EXERCISE INSTRUCTIONS. Write out the listing, please, but only from its first line through the line containing "return Vector((d.x *", exactly as given and without pictures.

RECORDS SUPPLIED.

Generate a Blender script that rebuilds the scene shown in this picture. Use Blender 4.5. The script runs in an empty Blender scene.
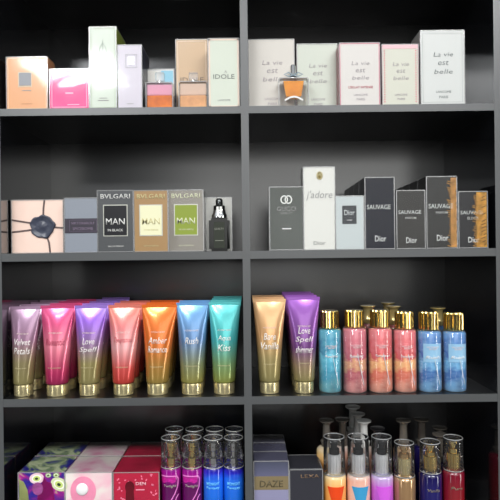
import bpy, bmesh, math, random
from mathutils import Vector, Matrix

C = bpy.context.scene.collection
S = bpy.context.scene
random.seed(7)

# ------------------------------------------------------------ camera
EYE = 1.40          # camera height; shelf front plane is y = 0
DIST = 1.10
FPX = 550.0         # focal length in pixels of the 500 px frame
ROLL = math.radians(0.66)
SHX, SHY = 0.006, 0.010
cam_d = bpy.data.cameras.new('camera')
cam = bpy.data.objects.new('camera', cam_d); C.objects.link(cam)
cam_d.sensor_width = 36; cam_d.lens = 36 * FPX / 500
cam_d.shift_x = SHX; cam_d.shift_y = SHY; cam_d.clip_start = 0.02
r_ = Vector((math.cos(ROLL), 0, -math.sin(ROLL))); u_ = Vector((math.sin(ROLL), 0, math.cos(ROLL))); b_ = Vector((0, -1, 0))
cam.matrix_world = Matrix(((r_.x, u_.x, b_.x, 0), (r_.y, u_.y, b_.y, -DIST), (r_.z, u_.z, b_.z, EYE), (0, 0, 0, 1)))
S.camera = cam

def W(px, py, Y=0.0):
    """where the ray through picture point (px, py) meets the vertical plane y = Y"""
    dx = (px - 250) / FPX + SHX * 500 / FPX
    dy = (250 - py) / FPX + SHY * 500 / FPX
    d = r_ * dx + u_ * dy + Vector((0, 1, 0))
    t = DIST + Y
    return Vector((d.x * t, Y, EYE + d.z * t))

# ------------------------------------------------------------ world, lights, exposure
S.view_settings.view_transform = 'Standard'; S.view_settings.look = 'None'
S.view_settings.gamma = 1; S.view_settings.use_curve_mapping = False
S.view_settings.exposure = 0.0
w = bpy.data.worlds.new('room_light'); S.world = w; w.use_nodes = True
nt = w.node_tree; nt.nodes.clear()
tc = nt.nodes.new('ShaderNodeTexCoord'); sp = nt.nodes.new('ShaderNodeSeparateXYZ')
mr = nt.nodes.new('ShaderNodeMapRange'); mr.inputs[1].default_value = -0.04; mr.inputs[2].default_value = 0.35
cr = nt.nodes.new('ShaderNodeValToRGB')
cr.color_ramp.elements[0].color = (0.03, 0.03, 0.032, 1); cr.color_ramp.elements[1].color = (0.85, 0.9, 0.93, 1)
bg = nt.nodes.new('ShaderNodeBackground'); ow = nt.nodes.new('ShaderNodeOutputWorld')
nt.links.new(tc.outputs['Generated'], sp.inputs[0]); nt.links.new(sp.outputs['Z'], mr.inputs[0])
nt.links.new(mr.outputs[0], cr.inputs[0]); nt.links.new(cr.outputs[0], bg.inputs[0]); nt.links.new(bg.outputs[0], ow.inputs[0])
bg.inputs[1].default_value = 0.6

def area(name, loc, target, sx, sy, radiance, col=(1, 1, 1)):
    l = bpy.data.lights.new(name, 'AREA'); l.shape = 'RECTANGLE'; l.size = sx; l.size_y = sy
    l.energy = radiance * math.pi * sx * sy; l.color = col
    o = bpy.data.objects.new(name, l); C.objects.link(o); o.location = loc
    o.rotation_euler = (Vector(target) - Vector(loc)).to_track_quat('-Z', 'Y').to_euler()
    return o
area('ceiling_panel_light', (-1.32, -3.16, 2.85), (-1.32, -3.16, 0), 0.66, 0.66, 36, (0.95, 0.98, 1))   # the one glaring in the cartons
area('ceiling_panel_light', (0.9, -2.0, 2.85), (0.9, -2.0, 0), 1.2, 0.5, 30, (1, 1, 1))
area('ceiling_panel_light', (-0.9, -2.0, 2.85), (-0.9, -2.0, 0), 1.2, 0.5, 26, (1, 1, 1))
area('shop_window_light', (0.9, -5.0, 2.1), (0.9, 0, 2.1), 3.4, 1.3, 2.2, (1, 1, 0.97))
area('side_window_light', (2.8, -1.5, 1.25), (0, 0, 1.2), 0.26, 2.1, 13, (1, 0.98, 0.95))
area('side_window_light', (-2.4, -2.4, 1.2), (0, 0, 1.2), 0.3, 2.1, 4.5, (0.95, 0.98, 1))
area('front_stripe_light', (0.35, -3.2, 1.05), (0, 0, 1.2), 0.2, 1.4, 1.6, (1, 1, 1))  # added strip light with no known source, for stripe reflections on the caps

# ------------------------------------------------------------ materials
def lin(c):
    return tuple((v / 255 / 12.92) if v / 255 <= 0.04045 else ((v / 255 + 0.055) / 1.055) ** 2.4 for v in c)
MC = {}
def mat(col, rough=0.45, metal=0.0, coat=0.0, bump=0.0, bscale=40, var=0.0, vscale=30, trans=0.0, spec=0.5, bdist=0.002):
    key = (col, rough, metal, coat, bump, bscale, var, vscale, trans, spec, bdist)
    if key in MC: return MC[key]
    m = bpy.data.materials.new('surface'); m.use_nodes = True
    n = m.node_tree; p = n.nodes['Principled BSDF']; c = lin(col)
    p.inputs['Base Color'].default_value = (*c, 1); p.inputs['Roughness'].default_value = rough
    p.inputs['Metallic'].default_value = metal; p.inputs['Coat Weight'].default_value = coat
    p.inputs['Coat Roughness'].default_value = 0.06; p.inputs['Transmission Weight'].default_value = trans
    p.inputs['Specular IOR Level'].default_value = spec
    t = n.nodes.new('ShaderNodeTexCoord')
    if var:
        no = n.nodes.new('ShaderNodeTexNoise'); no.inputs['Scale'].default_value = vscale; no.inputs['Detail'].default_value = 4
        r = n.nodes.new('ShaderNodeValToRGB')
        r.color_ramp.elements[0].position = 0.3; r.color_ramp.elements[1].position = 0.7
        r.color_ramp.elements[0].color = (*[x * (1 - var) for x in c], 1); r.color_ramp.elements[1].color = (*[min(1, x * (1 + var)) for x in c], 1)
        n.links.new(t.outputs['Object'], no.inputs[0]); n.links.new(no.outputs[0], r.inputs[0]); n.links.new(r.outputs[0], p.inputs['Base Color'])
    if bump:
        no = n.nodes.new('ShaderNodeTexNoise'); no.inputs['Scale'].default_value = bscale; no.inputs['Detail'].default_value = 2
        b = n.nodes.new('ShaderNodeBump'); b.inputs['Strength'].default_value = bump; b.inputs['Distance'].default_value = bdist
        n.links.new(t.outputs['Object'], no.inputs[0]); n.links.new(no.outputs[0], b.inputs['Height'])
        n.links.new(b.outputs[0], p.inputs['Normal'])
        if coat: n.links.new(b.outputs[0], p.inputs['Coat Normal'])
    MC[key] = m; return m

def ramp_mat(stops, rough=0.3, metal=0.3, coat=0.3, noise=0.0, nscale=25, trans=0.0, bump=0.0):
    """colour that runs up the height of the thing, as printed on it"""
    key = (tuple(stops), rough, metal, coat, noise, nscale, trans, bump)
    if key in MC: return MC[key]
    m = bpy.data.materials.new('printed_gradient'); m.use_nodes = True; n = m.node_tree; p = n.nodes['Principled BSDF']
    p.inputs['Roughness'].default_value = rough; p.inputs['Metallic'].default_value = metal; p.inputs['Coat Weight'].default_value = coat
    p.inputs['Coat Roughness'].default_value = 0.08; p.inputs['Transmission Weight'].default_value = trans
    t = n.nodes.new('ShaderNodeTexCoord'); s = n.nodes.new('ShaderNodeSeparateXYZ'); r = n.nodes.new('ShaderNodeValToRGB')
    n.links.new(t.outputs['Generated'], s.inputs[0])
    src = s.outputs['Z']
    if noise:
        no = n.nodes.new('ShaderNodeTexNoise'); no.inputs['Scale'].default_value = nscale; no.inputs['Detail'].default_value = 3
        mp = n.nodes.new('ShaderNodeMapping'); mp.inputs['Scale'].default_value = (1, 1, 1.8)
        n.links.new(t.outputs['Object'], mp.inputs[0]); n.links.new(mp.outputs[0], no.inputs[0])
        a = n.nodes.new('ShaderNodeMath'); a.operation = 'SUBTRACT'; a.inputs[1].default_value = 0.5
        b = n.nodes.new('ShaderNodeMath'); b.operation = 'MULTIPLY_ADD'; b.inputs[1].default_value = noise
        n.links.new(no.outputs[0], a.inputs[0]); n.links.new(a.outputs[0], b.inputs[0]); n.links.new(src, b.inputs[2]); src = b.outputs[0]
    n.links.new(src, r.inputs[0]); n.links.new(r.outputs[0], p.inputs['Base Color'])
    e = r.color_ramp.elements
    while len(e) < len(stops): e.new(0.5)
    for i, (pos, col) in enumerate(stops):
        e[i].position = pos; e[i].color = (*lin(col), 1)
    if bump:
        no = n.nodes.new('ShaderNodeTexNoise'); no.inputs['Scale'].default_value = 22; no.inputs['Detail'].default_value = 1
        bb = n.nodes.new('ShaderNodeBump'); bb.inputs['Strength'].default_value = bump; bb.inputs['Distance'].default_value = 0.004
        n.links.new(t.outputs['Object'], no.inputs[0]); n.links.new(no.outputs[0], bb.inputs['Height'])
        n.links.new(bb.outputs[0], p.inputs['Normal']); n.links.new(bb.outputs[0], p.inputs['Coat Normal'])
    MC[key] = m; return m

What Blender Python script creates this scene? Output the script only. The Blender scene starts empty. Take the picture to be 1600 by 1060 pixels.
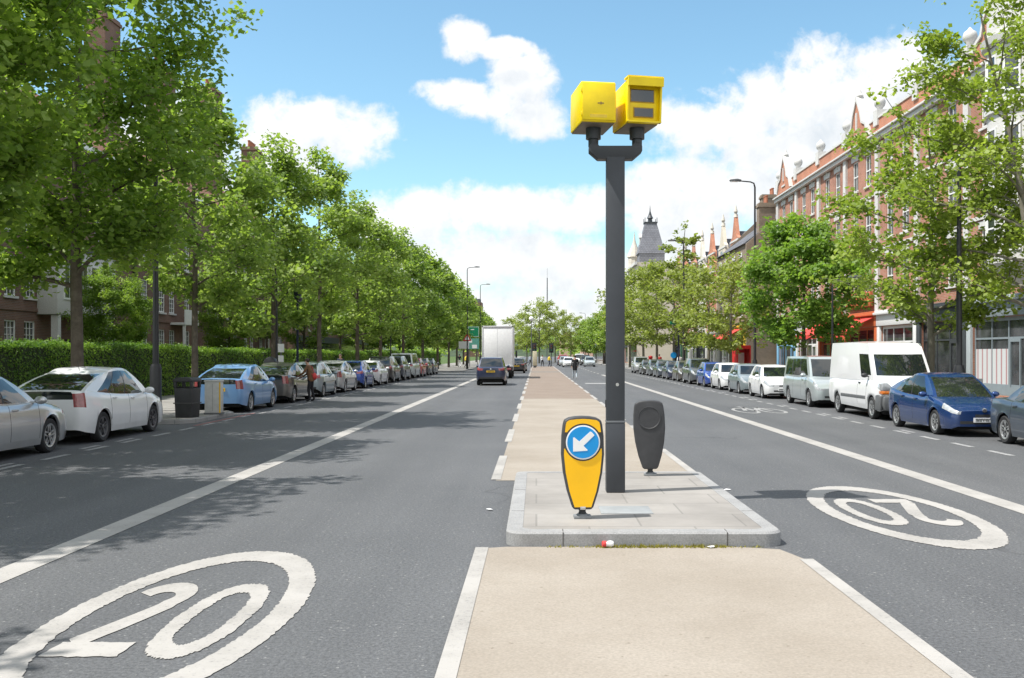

PROBLEM SOLUTION.
Generate a Blender script that rebuilds the scene shown in this picture. Use Blender 4.5. The script runs in an empty Blender scene.
import bpy, bmesh, math, random
from mathutils import Vector, Matrix

C = bpy.context.scene.collection
S = bpy.context.scene
random.seed(7)

# ------------------------------------------------------------ camera
EYE = 1.40          # camera height; shelf front plane is y = 0
DIST = 1.10
FPX = 550.0         # focal length in pixels of the 500 px frame
ROLL = math.radians(0.66)
SHX, SHY = 0.006, 0.010
cam_d = bpy.data.cameras.new('camera')
cam = bpy.data.objects.new('camera', cam_d); C.objects.link(cam)
cam_d.sensor_width = 36; cam_d.lens = 36 * FPX / 500
cam_d.shift_x = SHX; cam_d.shift_y = SHY; cam_d.clip_start = 0.02
r_ = Vector((math.cos(ROLL), 0, -math.sin(ROLL))); u_ = Vector((math.sin(ROLL), 0, math.cos(ROLL))); b_ = Vector((0, -1, 0))
cam.matrix_world = Matrix(((r_.x, u_.x, b_.x, 0), (r_.y, u_.y, b_.y, -DIST), (r_.z, u_.z, b_.z, EYE), (0, 0, 0, 1)))
S.camera = cam

def W(px, py, Y=0.0):
    """where the ray through picture point (px, py) meets the vertical plane y = Y"""
    dx = (px - 250) / FPX + SHX * 500 / FPX
    dy = (250 - py) / FPX + SHY * 500 / FPX
    d = r_ * dx + u_ * dy + Vector((0, 1, 0))
    t = DIST + Y
    return Vector((d.x * t, Y, EYE + d.z * t))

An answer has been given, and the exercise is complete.